Paylaş:
Birleşmiş Milletler’in kültür kolu UNESCO, Çalınan Kültürel Objelerin Sanal Müzesi’ni resmen kullanıma sundu. Bu dijital müze, yasa dışı ticarete karşı koordineli bir strateji sunuyor. Binlerce kayıp eseri üç boyutlu (3D) olarak sergiliyor. Proje, UNESCO’nun Barcelona’daki Kültür Politikaları Dünya Konferansı’nda hayata geçirildi. Sanal müze, kültürel varlıkların korunmasına yönelik küresel çağrıya bir cevap niteliğinde.
Kayıplar Küçüldükçe Başarı Büyüyecek
Bu müzenin en dikkat çekici özelliği benzersiz felsefesi. Geleneksel müzelerin aksine, koleksiyonunun büyümesini değil, küçülmesini hedefliyor. UNESCO’nun yaptığı açıklamaya göre, iadesi gerçekleşen eserler dijital koleksiyondan çıkarılacak. Böylece, her iade bir başarı hikayesi olacak ve adalet sembolü haline gelecek. Kuruluş, bu girişim ile organize suç ağlarının hedefindeki bu piyasaya dikkat çekiyor. UNESCO’nun 1970 Konvansiyonu, kültürel mirasın korunması için imzacı devletleri bu ticarete karşı mücadeleye çağırıyor. Müzenin tasarımı ise uluslararası alanda tanınan bir mimar imzasını taşıyor. Mimar Francis Kéré’nin imzasını taşıyan sanal yapı, ziyaretçilere etkileyici bir deneyim sunuyor. Proje, Uluslararası Kriminal Polis Teşkilatı (Interpol) ile işbirliği içinde geliştirildi. Finansman desteği ise Suudi Arabistan Krallığı tarafından sağlandı. Bu çok uluslu işbirliği, kültürel mirasın korunmasının küresel bir sorumluluk olduğunu gösteriyor.

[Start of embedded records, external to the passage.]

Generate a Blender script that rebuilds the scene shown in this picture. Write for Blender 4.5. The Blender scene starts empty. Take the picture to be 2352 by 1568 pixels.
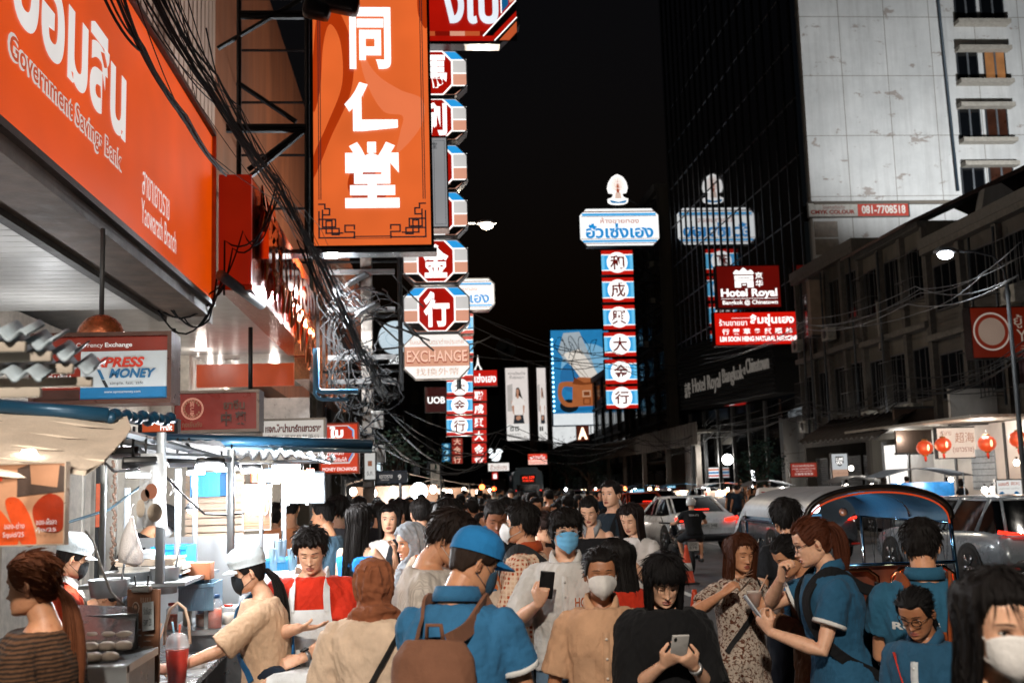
import bpy, bmesh, math, random
import numpy as np
from mathutils import Vector, Matrix
random.seed(7)
RNG = np.random.default_rng(7)
SC = bpy.context.scene
COL = SC.collection
R = math.radians
# ------------------------------------------------------------------ camera
F = 2527.0            # focal length in pixels of a 2352 x 1568 frame
CAMZ = 1.87
def _n(v):
 return np.array(v, float) / np.linalg.norm(v)
_yc = _n(((983 - 1176) / F, -(1121 - 784) / F, 1))
_z0 = np.array((-math.sin(R(1.1)), math.cos(R(1.1)), 0))
_zc = _n(_z0 - _yc * _z0.dot(_yc))
# camera comps are (right, up, forward): that triple is left-handed, so x = -(y x z)
_xc = -np.cross(_yc, _zc)
RIGHT, UP, FWD = (np.array((_xc[i], _yc[i], _zc[i])) for i in range(3))
cam = bpy.data.objects.new("camera", bpy.data.cameras.new("camera"))
COL.objects.link(cam)
cam.matrix_world = Matrix(((RIGHT[0], UP[0], -FWD[0], 0), (RIGHT[1], UP[1], -FWD[1], 0),
      (RIGHT[2], UP[2], -FWD[2], CAMZ), (0, 0, 0, 1)))
cam.data.sensor_width = 36
cam.data.lens = F / 2352 * 36
cam.data.clip_end = 2000
cam.data.clip_start = .05
cam.data.dof.use_dof = True
cam.data.dof.focus_distance = 7.4
cam.data.dof.aperture_fstop = 3.5
SC.camera = cam
def P(px, py, Y):
 "world point at street depth Y seen at a given spot of the photograph"
 d = FWD + RIGHT * (px - 1176) / F - UP * (py - 784) / F
 t = Y / d[1]
 return Vector((d[0] * t, Y, CAMZ + d[2] * t))
def PX(px, py, X):
 d = FWD + RIGHT * (px - 1176) / F - UP * (py - 784) / F
 t = X / d[0]
 return Vector((X, d[1] * t, CAMZ + d[2] * t))
def PZ(px, py, Z):
 d = FWD + RIGHT * (px - 1176) / F - UP * (py - 784) / F
 t = (Z - CAMZ) / d[2]
 return Vector((d[0] * t, d[1] * t, Z))
# ------------------------------------------------------------------ night sky, moon, exposure
W = bpy.data.worlds.new("World")
SC.world = W
W.use_nodes = True
_nt = W.node_tree
_sky = _nt.nodes.new("ShaderNodeTexSky")
_sky.sky_type = 'NISHITA'
_sky.sun_disc = False
_sky.sun_elevation = R(-3)
_sky.sun_rotation = R(200)
_bg = _nt.nodes["Background"]
_nt.links.new(_sky.outputs[0], _bg.inputs[0])
_bg.inputs[1].default_value = 0.05
_sun = bpy.data.objects.new("moon", bpy.data.lights.new("moon", 'SUN'))
COL.objects.link(_sun)
_sun.data.energy = 0.012
_sun.data.angle = R(10)
_sun.data.color = (.8, .9, 1)
_sun.rotation_euler = (R(35), 0, R(20))
SC.view_settings.view_transform = 'Standard'
SC.view_settings.look = 'None'
SC.view_settings.exposure = 0
SC.view_settings.gamma = 1
SC.render.engine = 'CYCLES'
CY = SC.cycles
CY.use_denoising = True
try:
 CY.denoiser = 'OPENIMAGEDENOISE'
except Exception:
 pass
CY.max_bounces = 6
CY.diffuse_bounces = 2
CY.glossy_bounces = 3
CY.transmission_bounces = 4
CY.transparent_max_bounces = 6
CY.sample_clamp_indirect = 4
CY.sample_clamp_direct = 0
CY.caustics_reflective = CY.caustics_refractive = False
CY.use_light_tree = True
# ------------------------------------------------------------------ materials
def C(h):
 h = h.lstrip('#')
 out = []
 for i in (0, 2, 4):
  c = int(h[i:i + 2], 16) / 255
  out.append(c / 12.92 if c <= .04045 else ((c + .055) / 1.055) ** 2.4)
 return tuple(out)
_M = {}
def _new(key):
 m = bpy.data.materials.new(key)
 m.use_nodes = True
 nt = m.node_tree
 b = nt.nodes["Principled BSDF"]
 return m, nt, b
def _lk(nt, a, b):
 nt.links.new(a, b)
def _coords(nt, sc=(1, 1, 1), rot=(0, 0, 0)):
 tc = nt.nodes.new("ShaderNodeTexCoord")
 mp = nt.nodes.new("ShaderNodeMapping")
 mp.inputs['Scale'].default_value = sc
 mp.inputs['Rotation'].default_value = rot
 _lk(nt, tc.outputs['Object'], mp.inputs[0])
 return mp.outputs[0]
def _noise(nt, vec, scale, detail=3, rough=.6, dist=0):
 n = nt.nodes.new("ShaderNodeTexNoise")
 n.inputs['Scale'].default_value = scale
 n.inputs['Detail'].default_value = detail
 n.inputs['Roughness'].default_value = rough
 n.inputs['Distortion'].default_value = dist
 _lk(nt, vec, n.inputs['Vector'])
 return n.outputs[0]
def _ramp(nt, fac, stops, const=False):
 r = nt.nodes.new("ShaderNodeValToRGB")
 if const:
  r.color_ramp.interpolation = 'CONSTANT'
 e = r.color_ramp.elements
 while len(e) < len(stops):
  e.new(.5)
 for el, (p, c) in zip(e, stops):
  el.position = p
  el.color = (*c, 1)
 _lk(nt, fac, r.inputs[0])
 return r.outputs[0]
def _mix(nt, fac, a, b, mode='MIX'):
 x = nt.nodes.new("ShaderNodeMix")
 x.data_type = 'RGBA'
 x.blend_type = mode
 for i, s in ((0, fac), (6, a), (7, b)):
  if isinstance(s, (int, float)):
   x.inputs[i].default_value = s
  elif isinstance(s, tuple):
   x.inputs[i].default_value = (*s, 1)
  else:
   _lk(nt, s, x.inputs[i])
 return x.outputs[2]
def _bump(nt, b, h, strength=.3, dist=.01):
 x = nt.nodes.new("ShaderNodeBump")
 x.inputs['Strength'].default_value = strength
 x.inputs['Distance'].default_value = dist
 _lk(nt, h, x.inputs['Height'])
 _lk(nt, x.outputs[0], b.inputs['Normal'])
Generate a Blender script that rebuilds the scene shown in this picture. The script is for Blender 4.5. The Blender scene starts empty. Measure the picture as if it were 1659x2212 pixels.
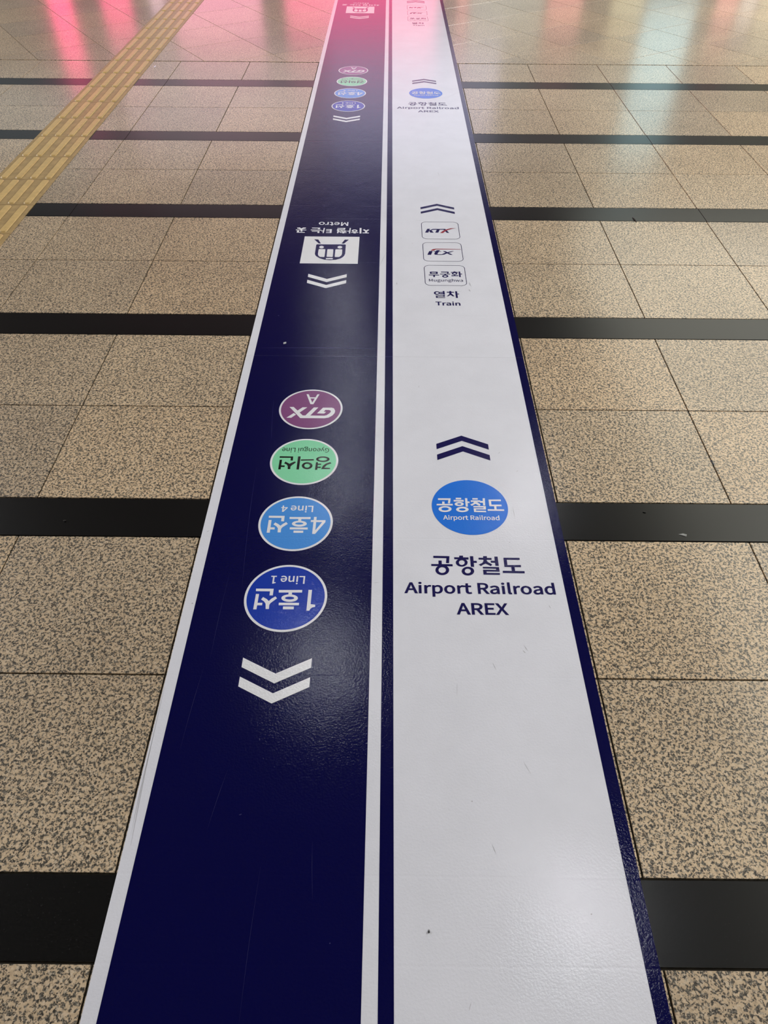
import bpy, bmesh, math, random, json
import numpy as np
from mathutils import Matrix, Vector
from mathutils.geometry import tessellate_polygon, delaunay_2d_cdt

# ------------------------------------------------------------------ camera, world, exposure
S = bpy.context.scene
C = S.collection
H = 1.42
cam_d = bpy.data.cameras.new('camera')
cam_d.sensor_fit = 'HORIZONTAL'
cam_d.sensor_width = 36.0
cam_d.lens = 1516.717 / 1659 * 36.0
cam_d.clip_start = 0.05
cam = bpy.data.objects.new('camera', cam_d)
C.objects.link(cam)
r, d, f = (0.99996, 0.00751, 0.00534), (0.00912, -0.72501, -0.68868), (-0.0013, 0.6887, -0.72505)
cam.matrix_world = Matrix(((r[0], -d[0], -f[0], 0), (r[1], -d[1], -f[1], 0), (r[2], -d[2], -f[2], H), (0, 0, 0, 1)))
S.camera = cam
S.view_settings.view_transform = 'Standard'
S.view_settings.look = 'None'
S.view_settings.exposure = 0.0
S.view_settings.gamma = 1.0
S.view_settings.use_curve_mapping = False
W = bpy.data.worlds.new('world')
S.world = W
W.use_nodes = True
W.node_tree.nodes['Background'].inputs[0].default_value = (.04, .04, .045, 1)
CEIL = 4.64


def area(name, loc, sx, sy, power, col=(1, 1, 1), shape='RECTANGLE', rot=(0, 0, 0)):
    l = bpy.data.lights.new(name, 'AREA')
    l.shape = shape
    l.size = sx
    if shape in ('RECTANGLE', 'ELLIPSE'):
        l.size_y = sy
    l.energy = power
    l.color = col
    o = bpy.data.objects.new(name, l)
    o.location = loc
    o.rotation_euler = rot
    C.objects.link(o)
    return o


# added fill strips at both sides, kept out of mirror view; downlights ahead
area('fill_strip_left', (-8.2, 4.6, CEIL - .06), 1.2, 7.5, 850, (.955, .975, 1))
area('fill_strip_right', (8.2, 4.6, CEIL - .06), 1.2, 7.5, 1110, (.965, .975, 1))
DOWNLIGHTS = [(-.73, 10.4), (-.50, 8.0), (-.52, 6.1), (-.57, 3.7), (1.49, 1.5), (1.66, 5.9)]
DOWN_POWER = 8.0

# ------------------------------------------------------------------ helpers


def lin(c):
    return tuple(((v / 255) / 12.92 if v / 255 <= .04045 else ((v / 255 + .055) / 1.055) ** 2.4) for v in c)


def new_mat(name):
    m = bpy.data.materials.new(name)
    m.use_nodes = True
    nt = m.node_tree
    b = nt.nodes['Principled BSDF']
    return m, nt, b


def N(nt, t, **kw):
    n = nt.nodes.new(t)
    for k, v in kw.items():
        if k in n.inputs:
            n.inputs[k].default_value = v
        else:
            setattr(n, k, v)
    return n


def mth(nt, op, a, b=None, c=None):
    n = nt.nodes.new('ShaderNodeMath')
    n.operation = op
    for i, v in enumerate((a, b, c)):
        if v is None:
            continue
        if isinstance(v, (int, float)):
            n.inputs[i].default_value = v
        else:
            nt.links.new(v, n.inputs[i])
    return n.outputs[0]


def ramp(nt, fac, stops, interp='LINEAR'):
    n = nt.nodes.new('ShaderNodeValToRGB')
    n.color_ramp.interpolation = interp
    e = n.color_ramp.elements
    while len(e) < len(stops):
        e.new(.5)
    for el, (p, c) in zip(e, stops):
        el.position = p
        el.color = (*c, 1)
    nt.links.new(fac, n.inputs[0])
    return n.outputs[0]


def mix(nt, fac, a, b, mode='MIX'):
    n = nt.nodes.new('ShaderNodeMix')
    n.data_type = 'RGBA'
    n.blend_type = mode
    for sock, v in ((n.inputs['Factor'], fac), (n.inputs['A'], a), (n.inputs['B'], b)):
        if isinstance(v, (int, float)):
            sock.default_value = v
        elif isinstance(v, tuple):
            sock.default_value = (*v, 1)
        else:
            nt.links.new(v, sock)
    return n.outputs['Result']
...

Sanal Sergi Salonlarında Gezinti
Müze coğrafi bölgelere göre düzenlenmiş farklı bölümlerden oluşuyor. Ziyaretçiler, sanal salonlarda kayıp eserlerin hikayelerine tanıklık ediyorlar. “Oditoryum” bölümü, girişimin ana hedefini açıklıyor. Bu hedef, “Dünyanın ortak mirasını korumak ve kültürel varlıkların yasa dışı yağmalanmasıyla mücadele etmektir.” olarak belirlenmiş. “Çalınan Kültürel Objelerin Sanal Müzesi” galerisinde tarihin derinliklerine iniliyor. Kullanıcılar, Çin’in Ming Hanedanlığı’na ait bronz bir Buda heykeli gibi eserleri inceleyebilir. Ayrıca, Palmyra Müzesi’nden çalınan, Milattan Sonra 120 yılına tarihlenen bir Suriye altın kolyesini de görmek mümkün. Her eser, çalındığı yer ve tarihi hakkında detaylı bilgi içeriyor.
“İade ve İadesi Gerçekleştirilenler Odası” umut vadeden bir bölüm. Burada, ait oldukları yerlere geri dönen eserlerin öyküleri anlatılıyor. Örneğin, 2024’te Şili gümrüğü tarafından Fas’a iade edilen bir trilobit fosili bunlardan biri. Bu iade öyküleri, mücadelenin sonuç verdiğinin kanıtıdır.
UNESCO Genel Direktörü Audrey Azoulay’ın sözleri, girişimin ruhunu yansıtıyor. “Her çalınan eserin ardında bir tarih parçası gizlidir” diyor Azoulay. “Bu parçalar sahiplerinden koparılıyor ve unutulma tehlikesiyle karşı karşıya kalıyor.” Amaçlarının bu eserleri tekrar gündeme getirmek olduğunu belirtiyor. Toplumların kendi miraslarına erişim, deneyimleme ve kendilerini bu miraslarda tanıma hakkını geri kazanmak istiyorlar. UNESCO, Çalınan Kültürel Objelerin Sanal Müzesi ile kültürel adaleti sağlamayı amaçlıyor. Müze, bir eser deposu değil, bir iade çağrısı olarak tasarlandı.